*Goal of the exercise*
Locate each line below that includes "More" and reproduce it.

##### Data supplied #####

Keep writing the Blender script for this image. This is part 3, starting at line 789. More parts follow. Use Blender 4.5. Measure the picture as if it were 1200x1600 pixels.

#####
##### Data supplied #####

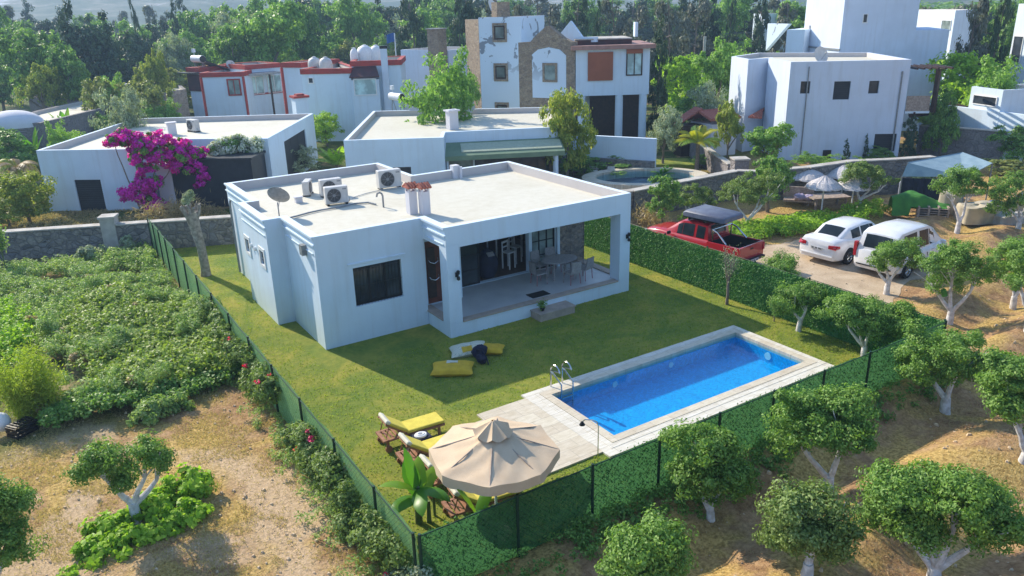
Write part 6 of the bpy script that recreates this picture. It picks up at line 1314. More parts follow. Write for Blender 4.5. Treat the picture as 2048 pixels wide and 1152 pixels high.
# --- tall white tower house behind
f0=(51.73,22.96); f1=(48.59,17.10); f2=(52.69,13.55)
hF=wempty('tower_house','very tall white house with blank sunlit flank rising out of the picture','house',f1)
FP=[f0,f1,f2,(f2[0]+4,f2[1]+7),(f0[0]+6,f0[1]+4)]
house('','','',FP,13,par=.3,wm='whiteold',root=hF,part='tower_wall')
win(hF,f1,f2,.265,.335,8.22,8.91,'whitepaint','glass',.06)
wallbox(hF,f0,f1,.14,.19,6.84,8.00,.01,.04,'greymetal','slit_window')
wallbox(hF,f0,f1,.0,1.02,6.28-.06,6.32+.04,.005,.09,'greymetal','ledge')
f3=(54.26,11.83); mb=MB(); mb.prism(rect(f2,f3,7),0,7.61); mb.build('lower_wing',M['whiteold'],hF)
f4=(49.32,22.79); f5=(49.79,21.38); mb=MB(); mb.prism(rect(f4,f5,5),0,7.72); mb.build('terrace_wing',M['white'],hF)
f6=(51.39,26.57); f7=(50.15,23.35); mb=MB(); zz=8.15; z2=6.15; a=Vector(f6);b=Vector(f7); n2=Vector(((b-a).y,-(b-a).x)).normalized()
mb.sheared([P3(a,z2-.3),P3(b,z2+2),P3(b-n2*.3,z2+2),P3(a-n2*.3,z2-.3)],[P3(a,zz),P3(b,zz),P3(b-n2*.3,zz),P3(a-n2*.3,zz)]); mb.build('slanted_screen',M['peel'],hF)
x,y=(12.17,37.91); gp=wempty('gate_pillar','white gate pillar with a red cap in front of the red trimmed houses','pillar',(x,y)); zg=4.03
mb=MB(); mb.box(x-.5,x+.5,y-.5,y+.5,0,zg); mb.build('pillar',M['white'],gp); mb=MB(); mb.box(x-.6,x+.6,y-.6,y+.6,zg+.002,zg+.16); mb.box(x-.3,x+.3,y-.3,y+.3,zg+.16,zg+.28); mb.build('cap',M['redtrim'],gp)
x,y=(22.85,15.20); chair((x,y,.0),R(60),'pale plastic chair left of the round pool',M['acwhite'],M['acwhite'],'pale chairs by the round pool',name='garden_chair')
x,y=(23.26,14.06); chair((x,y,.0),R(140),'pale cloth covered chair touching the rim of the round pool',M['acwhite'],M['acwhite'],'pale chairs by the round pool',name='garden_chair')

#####
##### Data supplied #####

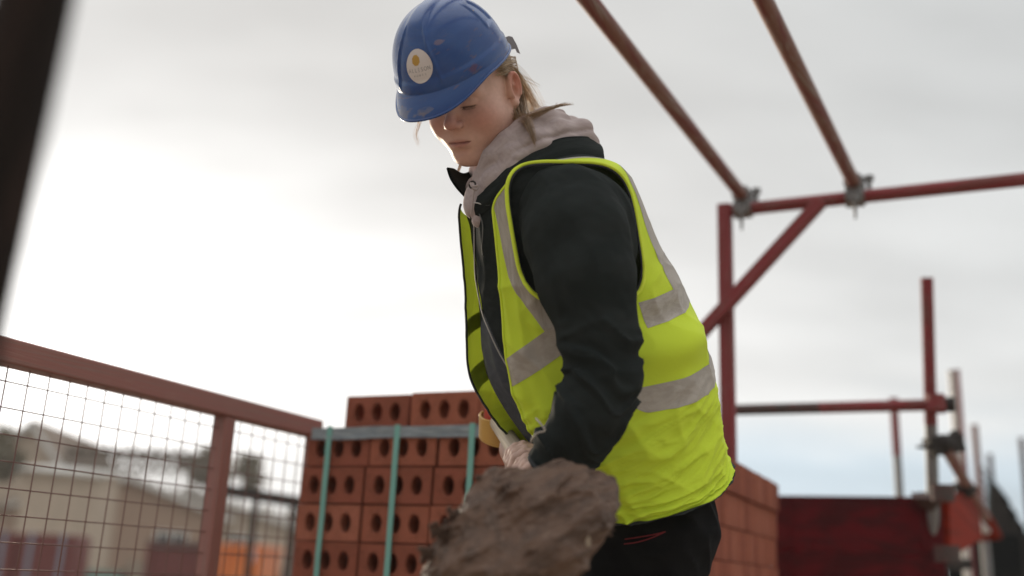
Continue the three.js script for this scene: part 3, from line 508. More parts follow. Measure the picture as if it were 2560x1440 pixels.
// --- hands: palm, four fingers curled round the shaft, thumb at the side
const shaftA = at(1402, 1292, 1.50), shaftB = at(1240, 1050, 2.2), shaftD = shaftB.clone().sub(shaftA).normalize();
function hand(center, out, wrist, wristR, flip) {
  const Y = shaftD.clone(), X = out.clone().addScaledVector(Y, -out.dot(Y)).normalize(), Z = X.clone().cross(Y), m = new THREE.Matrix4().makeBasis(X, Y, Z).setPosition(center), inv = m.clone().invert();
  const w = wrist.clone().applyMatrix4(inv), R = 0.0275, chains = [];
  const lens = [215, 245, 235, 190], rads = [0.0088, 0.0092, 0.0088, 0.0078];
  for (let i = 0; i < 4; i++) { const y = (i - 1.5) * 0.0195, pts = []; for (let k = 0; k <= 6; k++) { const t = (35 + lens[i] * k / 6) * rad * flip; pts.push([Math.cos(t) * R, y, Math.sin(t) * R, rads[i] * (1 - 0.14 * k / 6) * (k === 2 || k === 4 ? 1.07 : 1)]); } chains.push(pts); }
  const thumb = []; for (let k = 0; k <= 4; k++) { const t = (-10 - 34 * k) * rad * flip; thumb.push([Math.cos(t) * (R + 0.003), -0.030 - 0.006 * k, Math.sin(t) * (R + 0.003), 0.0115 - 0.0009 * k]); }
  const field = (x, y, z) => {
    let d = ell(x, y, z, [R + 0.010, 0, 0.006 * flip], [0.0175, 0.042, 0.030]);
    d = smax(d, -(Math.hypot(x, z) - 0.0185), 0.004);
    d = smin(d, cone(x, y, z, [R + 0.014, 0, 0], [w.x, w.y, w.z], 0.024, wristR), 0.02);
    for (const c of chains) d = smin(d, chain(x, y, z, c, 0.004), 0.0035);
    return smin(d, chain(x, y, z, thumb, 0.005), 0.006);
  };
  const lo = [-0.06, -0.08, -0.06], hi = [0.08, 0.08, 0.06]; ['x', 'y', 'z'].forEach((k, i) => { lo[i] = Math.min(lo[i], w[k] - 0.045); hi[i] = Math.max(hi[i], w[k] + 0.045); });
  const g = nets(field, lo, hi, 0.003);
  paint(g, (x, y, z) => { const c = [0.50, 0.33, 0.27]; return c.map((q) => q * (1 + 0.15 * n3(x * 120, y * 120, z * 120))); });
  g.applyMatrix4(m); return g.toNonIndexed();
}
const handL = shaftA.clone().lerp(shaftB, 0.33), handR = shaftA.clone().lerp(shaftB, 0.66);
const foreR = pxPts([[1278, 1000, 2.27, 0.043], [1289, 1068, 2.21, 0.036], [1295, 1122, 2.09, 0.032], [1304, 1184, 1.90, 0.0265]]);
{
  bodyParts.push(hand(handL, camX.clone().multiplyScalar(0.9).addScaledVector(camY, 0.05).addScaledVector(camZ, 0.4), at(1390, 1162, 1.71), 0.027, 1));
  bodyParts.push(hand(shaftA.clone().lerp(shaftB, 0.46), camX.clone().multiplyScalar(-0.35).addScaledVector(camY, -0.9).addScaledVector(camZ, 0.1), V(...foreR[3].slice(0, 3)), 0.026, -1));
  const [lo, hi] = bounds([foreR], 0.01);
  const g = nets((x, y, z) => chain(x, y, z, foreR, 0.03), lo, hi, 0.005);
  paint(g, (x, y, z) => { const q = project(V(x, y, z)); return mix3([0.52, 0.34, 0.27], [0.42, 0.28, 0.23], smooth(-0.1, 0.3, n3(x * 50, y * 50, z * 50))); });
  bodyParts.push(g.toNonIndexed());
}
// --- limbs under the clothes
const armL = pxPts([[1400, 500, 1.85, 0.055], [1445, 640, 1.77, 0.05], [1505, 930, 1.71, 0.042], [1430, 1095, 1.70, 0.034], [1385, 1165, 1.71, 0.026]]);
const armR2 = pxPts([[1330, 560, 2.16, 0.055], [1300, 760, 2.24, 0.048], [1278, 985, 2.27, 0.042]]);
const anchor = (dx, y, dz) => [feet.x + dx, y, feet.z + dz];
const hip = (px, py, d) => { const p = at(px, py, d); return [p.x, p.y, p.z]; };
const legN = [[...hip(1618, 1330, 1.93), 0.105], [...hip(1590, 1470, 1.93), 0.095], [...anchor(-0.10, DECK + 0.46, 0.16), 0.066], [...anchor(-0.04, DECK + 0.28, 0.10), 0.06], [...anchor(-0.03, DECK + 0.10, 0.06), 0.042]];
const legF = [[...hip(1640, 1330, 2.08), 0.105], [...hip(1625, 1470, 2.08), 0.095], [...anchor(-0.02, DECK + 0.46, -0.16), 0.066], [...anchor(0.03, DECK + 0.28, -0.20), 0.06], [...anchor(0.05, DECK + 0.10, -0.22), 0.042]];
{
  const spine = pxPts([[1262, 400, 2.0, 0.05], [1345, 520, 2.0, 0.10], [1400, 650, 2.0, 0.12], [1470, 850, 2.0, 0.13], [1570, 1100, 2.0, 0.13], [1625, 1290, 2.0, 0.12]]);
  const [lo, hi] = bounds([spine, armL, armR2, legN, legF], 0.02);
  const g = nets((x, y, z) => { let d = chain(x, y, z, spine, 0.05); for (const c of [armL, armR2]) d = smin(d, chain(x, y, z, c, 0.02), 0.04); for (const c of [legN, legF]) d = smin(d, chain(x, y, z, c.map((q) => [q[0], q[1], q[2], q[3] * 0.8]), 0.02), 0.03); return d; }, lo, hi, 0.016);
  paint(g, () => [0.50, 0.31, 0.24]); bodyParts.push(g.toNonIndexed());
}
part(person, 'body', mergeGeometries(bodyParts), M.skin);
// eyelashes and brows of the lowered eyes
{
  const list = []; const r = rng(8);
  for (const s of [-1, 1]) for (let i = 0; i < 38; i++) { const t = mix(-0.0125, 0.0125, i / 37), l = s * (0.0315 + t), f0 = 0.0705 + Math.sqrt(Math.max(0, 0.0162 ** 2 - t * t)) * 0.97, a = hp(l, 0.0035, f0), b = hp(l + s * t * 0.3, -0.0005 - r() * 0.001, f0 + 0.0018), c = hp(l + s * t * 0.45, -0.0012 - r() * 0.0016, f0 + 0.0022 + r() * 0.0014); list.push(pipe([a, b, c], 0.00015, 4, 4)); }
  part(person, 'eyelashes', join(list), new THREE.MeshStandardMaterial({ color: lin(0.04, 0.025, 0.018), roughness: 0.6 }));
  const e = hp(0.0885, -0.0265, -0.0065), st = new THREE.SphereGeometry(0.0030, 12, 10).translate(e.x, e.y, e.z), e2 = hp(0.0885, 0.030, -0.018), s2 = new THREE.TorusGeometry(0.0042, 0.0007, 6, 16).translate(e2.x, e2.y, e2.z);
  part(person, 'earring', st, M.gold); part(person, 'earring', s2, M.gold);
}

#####

*Answer for the task*
Keep writing the Blender script for this image. This is part 3, starting at line 789. More parts follow. Use Blender 4.5. Measure the picture as if it were 1200x1600 pixels.
Write part 6 of the bpy script that recreates this picture. It picks up at line 1314. More parts follow. Write for Blender 4.5. Treat the picture as 2048 pixels wide and 1152 pixels high.
Continue the three.js script for this scene: part 3, from line 508. More parts follow. Measure the picture as if it were 2560x1440 pixels.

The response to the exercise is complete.